Despite the fact former Secretary of State Hillary Clinton lost the presidential election nearly one year ago to date, President Donald Trump, as well as much of America, is still waiting to see her fall even further.

Controversy over allegations of Clinton rigging the presidential primary election in 2016 resurfaced after Politico published an excerpt from Donna Brazile’s forthcoming book. Brazile, the interim chair of the Democratic National Committee, explains in the excerpt the DNC was reliant on money from the Clinton campaign during the primary season. She argues in exchange for financial support, the Clinton campaign was granted unusual control over important decisions made within the DNC.

As expected, people on either side of the political spectrum are enraged, saddened and frustrated at the argument Brazile has put forward. Conservatives and Trump supporters, of course, are once again shouting their rallying cry with pride, “Lock her up! Lock her up!” On the other side of things, many liberals are disappointed at the threat this allegation puts on democracy and disappointed at the unfair advantage Clinton may have had over Sen. Bernie Sanders.

If the Clinton campaign actually did rig the presidential primary (as Brazile implies), do our votes really matter at all? What is the point of a free country, where we have the right to vote, if those with the most money are ultimately able to control the outcome? These are the types of questions running through the minds of many disgruntled liberals at the moment.

The idea of a rigged primary solidifies for many the possible reality behind a corrupt government.

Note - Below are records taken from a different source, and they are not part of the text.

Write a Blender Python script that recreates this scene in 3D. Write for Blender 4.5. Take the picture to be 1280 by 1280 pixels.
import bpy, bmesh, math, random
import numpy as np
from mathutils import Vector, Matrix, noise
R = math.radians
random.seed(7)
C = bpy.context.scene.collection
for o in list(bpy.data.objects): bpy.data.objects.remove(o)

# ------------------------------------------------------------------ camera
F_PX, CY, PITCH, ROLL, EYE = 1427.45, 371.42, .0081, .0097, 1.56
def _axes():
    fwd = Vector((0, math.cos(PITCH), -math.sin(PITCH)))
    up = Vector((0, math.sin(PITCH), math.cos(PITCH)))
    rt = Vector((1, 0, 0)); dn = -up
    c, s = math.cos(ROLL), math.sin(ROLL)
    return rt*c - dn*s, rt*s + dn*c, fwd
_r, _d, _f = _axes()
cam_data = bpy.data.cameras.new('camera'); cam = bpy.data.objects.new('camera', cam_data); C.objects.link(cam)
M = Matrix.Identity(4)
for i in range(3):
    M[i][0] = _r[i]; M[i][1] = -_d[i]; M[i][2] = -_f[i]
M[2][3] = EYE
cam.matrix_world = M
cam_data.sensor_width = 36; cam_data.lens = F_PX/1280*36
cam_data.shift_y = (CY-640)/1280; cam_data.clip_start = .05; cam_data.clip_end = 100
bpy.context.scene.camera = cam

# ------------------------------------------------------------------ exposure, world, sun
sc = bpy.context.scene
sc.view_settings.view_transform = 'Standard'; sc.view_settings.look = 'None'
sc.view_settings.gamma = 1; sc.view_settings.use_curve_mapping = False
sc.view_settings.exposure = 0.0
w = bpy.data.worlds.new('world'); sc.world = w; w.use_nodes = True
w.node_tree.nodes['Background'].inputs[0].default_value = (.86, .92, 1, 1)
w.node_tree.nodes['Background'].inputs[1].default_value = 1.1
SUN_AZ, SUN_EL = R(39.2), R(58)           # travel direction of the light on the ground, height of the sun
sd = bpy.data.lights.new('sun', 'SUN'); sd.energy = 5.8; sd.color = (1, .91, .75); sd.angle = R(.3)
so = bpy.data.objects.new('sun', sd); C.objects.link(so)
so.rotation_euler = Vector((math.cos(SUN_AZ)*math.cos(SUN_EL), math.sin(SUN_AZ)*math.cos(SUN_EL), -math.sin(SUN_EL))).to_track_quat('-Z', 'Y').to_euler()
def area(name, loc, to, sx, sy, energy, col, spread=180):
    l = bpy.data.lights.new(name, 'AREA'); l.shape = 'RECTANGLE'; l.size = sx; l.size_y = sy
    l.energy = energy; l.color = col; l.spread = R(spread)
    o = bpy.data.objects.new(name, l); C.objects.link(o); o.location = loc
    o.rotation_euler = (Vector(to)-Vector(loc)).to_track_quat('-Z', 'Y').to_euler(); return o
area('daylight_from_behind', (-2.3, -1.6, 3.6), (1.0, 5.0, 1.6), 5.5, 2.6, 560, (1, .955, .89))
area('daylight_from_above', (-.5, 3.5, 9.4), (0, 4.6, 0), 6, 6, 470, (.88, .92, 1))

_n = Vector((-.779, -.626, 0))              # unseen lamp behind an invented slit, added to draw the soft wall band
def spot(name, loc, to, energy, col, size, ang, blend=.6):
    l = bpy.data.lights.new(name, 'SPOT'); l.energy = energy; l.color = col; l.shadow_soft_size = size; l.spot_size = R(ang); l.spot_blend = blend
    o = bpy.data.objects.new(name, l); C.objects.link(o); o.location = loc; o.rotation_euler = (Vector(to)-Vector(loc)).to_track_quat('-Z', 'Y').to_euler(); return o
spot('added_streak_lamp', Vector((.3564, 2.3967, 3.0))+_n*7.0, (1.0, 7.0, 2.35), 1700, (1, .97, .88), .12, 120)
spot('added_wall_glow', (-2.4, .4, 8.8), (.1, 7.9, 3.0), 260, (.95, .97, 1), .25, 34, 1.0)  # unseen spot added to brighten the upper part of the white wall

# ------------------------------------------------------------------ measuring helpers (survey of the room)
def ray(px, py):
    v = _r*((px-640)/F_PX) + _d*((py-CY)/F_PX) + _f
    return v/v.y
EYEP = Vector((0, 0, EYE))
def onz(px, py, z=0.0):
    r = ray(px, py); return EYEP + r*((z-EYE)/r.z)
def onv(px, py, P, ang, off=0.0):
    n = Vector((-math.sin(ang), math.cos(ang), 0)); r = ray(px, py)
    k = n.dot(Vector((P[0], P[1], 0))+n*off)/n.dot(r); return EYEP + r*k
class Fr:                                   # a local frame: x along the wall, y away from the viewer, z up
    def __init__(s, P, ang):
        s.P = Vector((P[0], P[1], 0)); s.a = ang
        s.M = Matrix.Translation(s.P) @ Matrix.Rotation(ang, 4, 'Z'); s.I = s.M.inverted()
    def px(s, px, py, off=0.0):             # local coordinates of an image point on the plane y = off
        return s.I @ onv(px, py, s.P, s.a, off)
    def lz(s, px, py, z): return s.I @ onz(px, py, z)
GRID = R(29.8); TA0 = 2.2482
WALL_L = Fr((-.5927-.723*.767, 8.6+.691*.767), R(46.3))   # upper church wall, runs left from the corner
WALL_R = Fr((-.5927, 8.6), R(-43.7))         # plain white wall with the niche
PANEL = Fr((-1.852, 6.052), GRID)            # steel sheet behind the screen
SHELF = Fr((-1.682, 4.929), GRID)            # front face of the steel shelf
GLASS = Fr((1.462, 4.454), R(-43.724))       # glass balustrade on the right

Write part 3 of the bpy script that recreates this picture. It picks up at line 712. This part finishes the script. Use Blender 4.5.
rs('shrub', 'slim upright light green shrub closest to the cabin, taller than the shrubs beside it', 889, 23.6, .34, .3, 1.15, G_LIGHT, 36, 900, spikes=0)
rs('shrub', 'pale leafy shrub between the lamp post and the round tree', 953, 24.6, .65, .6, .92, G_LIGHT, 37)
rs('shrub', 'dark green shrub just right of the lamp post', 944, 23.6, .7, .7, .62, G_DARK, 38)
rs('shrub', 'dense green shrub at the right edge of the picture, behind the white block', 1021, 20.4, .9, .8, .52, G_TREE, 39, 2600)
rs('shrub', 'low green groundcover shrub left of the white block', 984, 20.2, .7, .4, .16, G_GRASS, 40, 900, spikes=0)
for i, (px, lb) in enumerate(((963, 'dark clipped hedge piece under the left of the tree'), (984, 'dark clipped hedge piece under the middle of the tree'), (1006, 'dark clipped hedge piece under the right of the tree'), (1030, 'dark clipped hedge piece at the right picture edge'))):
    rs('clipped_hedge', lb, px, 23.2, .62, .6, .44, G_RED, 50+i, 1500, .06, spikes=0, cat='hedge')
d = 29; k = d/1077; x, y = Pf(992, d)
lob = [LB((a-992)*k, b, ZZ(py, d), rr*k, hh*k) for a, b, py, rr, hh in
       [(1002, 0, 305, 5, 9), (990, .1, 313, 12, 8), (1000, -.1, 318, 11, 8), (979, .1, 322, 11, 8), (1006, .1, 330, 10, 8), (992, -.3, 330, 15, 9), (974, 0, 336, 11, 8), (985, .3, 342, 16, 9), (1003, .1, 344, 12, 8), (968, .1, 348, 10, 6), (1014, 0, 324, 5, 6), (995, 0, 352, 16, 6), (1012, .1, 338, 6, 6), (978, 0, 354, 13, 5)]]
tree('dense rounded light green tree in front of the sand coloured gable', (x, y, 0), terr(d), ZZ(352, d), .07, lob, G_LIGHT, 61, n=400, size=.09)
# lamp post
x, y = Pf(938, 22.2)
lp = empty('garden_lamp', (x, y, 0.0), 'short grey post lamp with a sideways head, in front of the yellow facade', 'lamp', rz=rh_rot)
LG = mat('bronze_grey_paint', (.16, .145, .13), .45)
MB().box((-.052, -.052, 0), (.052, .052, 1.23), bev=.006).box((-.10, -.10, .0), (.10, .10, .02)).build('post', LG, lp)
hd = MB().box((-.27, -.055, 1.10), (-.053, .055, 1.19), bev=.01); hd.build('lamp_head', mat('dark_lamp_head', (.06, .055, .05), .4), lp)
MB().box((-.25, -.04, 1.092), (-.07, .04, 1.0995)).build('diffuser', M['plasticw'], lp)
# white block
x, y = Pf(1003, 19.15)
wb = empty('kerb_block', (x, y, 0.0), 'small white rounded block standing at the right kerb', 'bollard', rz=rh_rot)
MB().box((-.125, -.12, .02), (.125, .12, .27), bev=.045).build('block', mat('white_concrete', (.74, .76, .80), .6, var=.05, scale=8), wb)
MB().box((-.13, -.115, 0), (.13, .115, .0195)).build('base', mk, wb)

It can easily make people question whether we really do live in a free country or if everything is actually controlled by the ones with the most money.

We agree the idea the primary could have been rigged is definitely disheartening, but we can’t say the Clinton campaign’s monopoly over the DNC is really all that unfair. Although we hate to admit it, politics in the U.S., and across the world, is mainly controlled by money.

According to The Washington Post, 91 percent of the time the political candidates who are better financed in an election will come out on top. The phenomenon that those who have the most money end up having the most control isn’t exactly new information. For some reason, we are acting like it is.

Are we expected to believe no other politician in history has used their wealth to their advantage? Are we expected to believe, had Trump been put in the same position with the Republican National Convention, he wouldn’t have acted the same exact way? Are we expected to ignore the fact male politicians have been doing things like this for years, and no one has given it a second thought? We think not.

We can agree the Clinton campaign may have had an unfair advantage over the Sanders campaign. However, we cannot say we think this advantage could have changed how the election would have panned out. At the end of the day, America voted the way it did, regardless of which candidate the DNC supported and how much money the Clinton campaign gave to the convention.

The notion the Clintons somehow rigged the campaign is, in our opinion, ridiculous. The only difference between the financial backing the Clintons provided to the DNC and the many other financial extortion cases in politics is that someone wrote a book about this, and Trump supporters want to see Clinton fall from grace with her still loyal supporters.

When it comes down to it, Clinton did everything in her power to see her campaign succeed, the same way any politician would have done. Insinuating she used her financial graces to rig the primary is, to us, an insult to the dedication she put in her campaign.